=== DATA SEGMENT ===

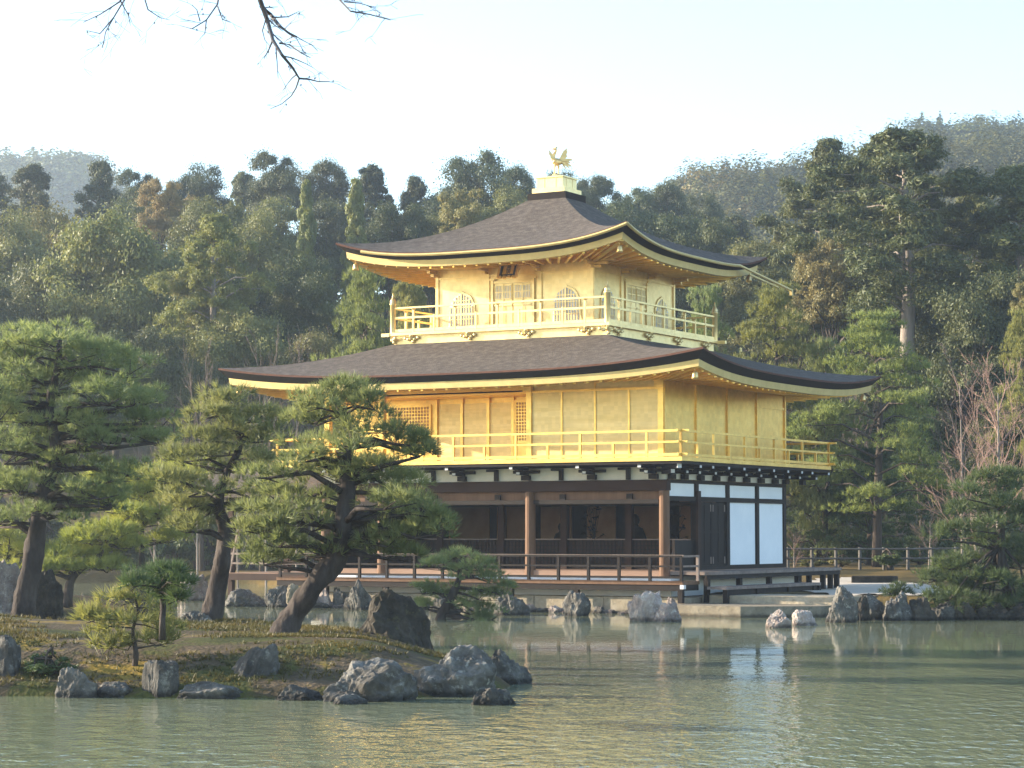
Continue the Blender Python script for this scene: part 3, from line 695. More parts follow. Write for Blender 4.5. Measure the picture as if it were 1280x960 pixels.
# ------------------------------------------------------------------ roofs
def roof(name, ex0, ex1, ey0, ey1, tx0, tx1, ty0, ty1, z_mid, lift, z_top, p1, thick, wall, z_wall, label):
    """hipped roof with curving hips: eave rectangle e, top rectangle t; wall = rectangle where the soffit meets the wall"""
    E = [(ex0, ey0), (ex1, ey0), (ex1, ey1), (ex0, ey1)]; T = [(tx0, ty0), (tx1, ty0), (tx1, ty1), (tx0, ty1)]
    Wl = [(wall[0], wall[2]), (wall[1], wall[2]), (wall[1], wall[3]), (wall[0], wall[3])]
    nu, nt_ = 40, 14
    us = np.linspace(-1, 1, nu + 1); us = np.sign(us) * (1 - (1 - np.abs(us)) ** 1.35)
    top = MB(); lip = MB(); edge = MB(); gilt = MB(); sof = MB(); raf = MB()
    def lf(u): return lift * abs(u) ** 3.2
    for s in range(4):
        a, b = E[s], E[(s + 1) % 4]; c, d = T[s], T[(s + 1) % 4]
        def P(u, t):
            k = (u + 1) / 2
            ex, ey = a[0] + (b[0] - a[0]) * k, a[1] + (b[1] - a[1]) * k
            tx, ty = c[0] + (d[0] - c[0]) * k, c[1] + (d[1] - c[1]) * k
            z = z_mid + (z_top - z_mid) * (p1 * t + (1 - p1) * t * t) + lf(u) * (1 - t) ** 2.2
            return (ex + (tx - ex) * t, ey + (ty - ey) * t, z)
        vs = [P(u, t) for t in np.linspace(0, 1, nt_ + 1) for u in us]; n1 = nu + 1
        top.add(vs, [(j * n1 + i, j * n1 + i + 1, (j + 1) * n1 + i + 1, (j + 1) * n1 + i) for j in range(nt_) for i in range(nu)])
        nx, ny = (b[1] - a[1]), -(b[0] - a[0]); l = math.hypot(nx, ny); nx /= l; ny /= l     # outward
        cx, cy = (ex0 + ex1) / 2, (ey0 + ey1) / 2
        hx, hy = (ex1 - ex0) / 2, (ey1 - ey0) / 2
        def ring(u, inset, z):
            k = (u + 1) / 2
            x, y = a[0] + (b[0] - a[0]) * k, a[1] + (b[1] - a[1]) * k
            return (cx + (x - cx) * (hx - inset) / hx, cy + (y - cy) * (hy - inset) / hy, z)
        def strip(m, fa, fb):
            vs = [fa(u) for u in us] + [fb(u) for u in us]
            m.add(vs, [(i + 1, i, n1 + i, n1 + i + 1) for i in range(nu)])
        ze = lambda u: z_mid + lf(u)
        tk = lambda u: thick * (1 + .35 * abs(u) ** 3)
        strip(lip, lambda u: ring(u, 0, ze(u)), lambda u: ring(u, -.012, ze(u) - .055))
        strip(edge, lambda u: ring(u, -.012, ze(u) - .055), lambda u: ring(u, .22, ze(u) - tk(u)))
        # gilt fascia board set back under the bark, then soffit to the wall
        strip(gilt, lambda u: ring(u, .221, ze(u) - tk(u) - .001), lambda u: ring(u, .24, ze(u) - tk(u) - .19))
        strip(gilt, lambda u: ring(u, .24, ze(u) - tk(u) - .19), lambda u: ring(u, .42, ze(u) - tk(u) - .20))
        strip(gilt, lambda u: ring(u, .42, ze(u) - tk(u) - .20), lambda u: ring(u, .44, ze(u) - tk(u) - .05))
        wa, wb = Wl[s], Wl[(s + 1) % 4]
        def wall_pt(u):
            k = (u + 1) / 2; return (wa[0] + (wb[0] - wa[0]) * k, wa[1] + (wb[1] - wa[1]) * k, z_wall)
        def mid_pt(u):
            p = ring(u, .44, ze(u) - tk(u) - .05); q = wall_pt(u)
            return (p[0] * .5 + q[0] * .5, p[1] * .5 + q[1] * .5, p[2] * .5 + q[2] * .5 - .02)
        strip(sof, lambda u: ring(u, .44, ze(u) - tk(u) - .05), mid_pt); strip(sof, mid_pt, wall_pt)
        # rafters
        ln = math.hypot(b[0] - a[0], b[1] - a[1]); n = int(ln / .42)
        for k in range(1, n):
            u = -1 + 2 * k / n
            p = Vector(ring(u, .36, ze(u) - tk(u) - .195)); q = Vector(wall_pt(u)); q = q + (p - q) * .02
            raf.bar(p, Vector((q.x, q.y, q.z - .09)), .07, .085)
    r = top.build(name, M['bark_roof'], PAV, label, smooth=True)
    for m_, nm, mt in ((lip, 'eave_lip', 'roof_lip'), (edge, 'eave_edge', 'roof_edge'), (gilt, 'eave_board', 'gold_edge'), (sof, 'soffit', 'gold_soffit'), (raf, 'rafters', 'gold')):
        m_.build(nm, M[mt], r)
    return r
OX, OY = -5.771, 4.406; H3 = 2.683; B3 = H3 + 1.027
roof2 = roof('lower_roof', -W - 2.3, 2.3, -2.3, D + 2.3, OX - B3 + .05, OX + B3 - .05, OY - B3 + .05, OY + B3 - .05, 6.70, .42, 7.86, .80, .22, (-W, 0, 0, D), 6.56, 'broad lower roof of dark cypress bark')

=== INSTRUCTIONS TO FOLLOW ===
Please transcribe the material above exactly as written. Leave the pictures out.

=== TASK SOLUTION ===
Continue the Blender Python script for this scene: part 3, from line 695. More parts follow. Write for Blender 4.5. Measure the picture as if it were 1280x960 pixels.
# ------------------------------------------------------------------ roofs
def roof(name, ex0, ex1, ey0, ey1, tx0, tx1, ty0, ty1, z_mid, lift, z_top, p1, thick, wall, z_wall, label):
    """hipped roof with curving hips: eave rectangle e, top rectangle t; wall = rectangle where the soffit meets the wall"""
    E = [(ex0, ey0), (ex1, ey0), (ex1, ey1), (ex0, ey1)]; T = [(tx0, ty0), (tx1, ty0), (tx1, ty1), (tx0, ty1)]
    Wl = [(wall[0], wall[2]), (wall[1], wall[2]), (wall[1], wall[3]), (wall[0], wall[3])]
    nu, nt_ = 40, 14
    us = np.linspace(-1, 1, nu + 1); us = np.sign(us) * (1 - (1 - np.abs(us)) ** 1.35)
    top = MB(); lip = MB(); edge = MB(); gilt = MB(); sof = MB(); raf = MB()
    def lf(u): return lift * abs(u) ** 3.2
    for s in range(4):
        a, b = E[s], E[(s + 1) % 4]; c, d = T[s], T[(s + 1) % 4]
        def P(u, t):
            k = (u + 1) / 2
            ex, ey = a[0] + (b[0] - a[0]) * k, a[1] + (b[1] - a[1]) * k
            tx, ty = c[0] + (d[0] - c[0]) * k, c[1] + (d[1] - c[1]) * k
            z = z_mid + (z_top - z_mid) * (p1 * t + (1 - p1) * t * t) + lf(u) * (1 - t) ** 2.2
            return (ex + (tx - ex) * t, ey + (ty - ey) * t, z)
        vs = [P(u, t) for t in np.linspace(0, 1, nt_ + 1) for u in us]; n1 = nu + 1
        top.add(vs, [(j * n1 + i, j * n1 + i + 1, (j + 1) * n1 + i + 1, (j + 1) * n1 + i) for j in range(nt_) for i in range(nu)])
        nx, ny = (b[1] - a[1]), -(b[0] - a[0]); l = math.hypot(nx, ny); nx /= l; ny /= l     # outward
        cx, cy = (ex0 + ex1) / 2, (ey0 + ey1) / 2
        hx, hy = (ex1 - ex0) / 2, (ey1 - ey0) / 2
        def ring(u, inset, z):
            k = (u + 1) / 2
            x, y = a[0] + (b[0] - a[0]) * k, a[1] + (b[1] - a[1]) * k
            return (cx + (x - cx) * (hx - inset) / hx, cy + (y - cy) * (hy - inset) / hy, z)
        def strip(m, fa, fb):
            vs = [fa(u) for u in us] + [fb(u) for u in us]
            m.add(vs, [(i + 1, i, n1 + i, n1 + i + 1) for i in range(nu)])
        ze = lambda u: z_mid + lf(u)
        tk = lambda u: thick * (1 + .35 * abs(u) ** 3)
        strip(lip, lambda u: ring(u, 0, ze(u)), lambda u: ring(u, -.012, ze(u) - .055))
        strip(edge, lambda u: ring(u, -.012, ze(u) - .055), lambda u: ring(u, .22, ze(u) - tk(u)))
        # gilt fascia board set back under the bark, then soffit to the wall
        strip(gilt, lambda u: ring(u, .221, ze(u) - tk(u) - .001), lambda u: ring(u, .24, ze(u) - tk(u) - .19))
        strip(gilt, lambda u: ring(u, .24, ze(u) - tk(u) - .19), lambda u: ring(u, .42, ze(u) - tk(u) - .20))
        strip(gilt, lambda u: ring(u, .42, ze(u) - tk(u) - .20), lambda u: ring(u, .44, ze(u) - tk(u) - .05))
        wa, wb = Wl[s], Wl[(s + 1) % 4]
        def wall_pt(u):
            k = (u + 1) / 2; return (wa[0] + (wb[0] - wa[0]) * k, wa[1] + (wb[1] - wa[1]) * k, z_wall)
        def mid_pt(u):
            p = ring(u, .44, ze(u) - tk(u) - .05); q = wall_pt(u)
            return (p[0] * .5 + q[0] * .5, p[1] * .5 + q[1] * .5, p[2] * .5 + q[2] * .5 - .02)
        strip(sof, lambda u: ring(u, .44, ze(u) - tk(u) - .05), mid_pt); strip(sof, mid_pt, wall_pt)
        # rafters
        ln = math.hypot(b[0] - a[0], b[1] - a[1]); n = int(ln / .42)
        for k in range(1, n):
            u = -1 + 2 * k / n
            p = Vector(ring(u, .36, ze(u) - tk(u) - .195)); q = Vector(wall_pt(u)); q = q + (p - q) * .02
            raf.bar(p, Vector((q.x, q.y, q.z - .09)), .07, .085)
    r = top.build(name, M['bark_roof'], PAV, label, smooth=True)
    for m_, nm, mt in ((lip, 'eave_lip', 'roof_lip'), (edge, 'eave_edge', 'roof_edge'), (gilt, 'eave_board', 'gold_edge'), (sof, 'soffit', 'gold_soffit'), (raf, 'rafters', 'gold')):
        m_.build(nm, M[mt], r)
    return r
OX, OY = -5.771, 4.406; H3 = 2.683; B3 = H3 + 1.027
roof2 = roof('lower_roof', -W - 2.3, 2.3, -2.3, D + 2.3, OX - B3 + .05, OX + B3 - .05, OY - B3 + .05, OY + B3 - .05, 6.70, .42, 7.86, .80, .22, (-W, 0, 0, D), 6.56, 'broad lower roof of dark cypress bark')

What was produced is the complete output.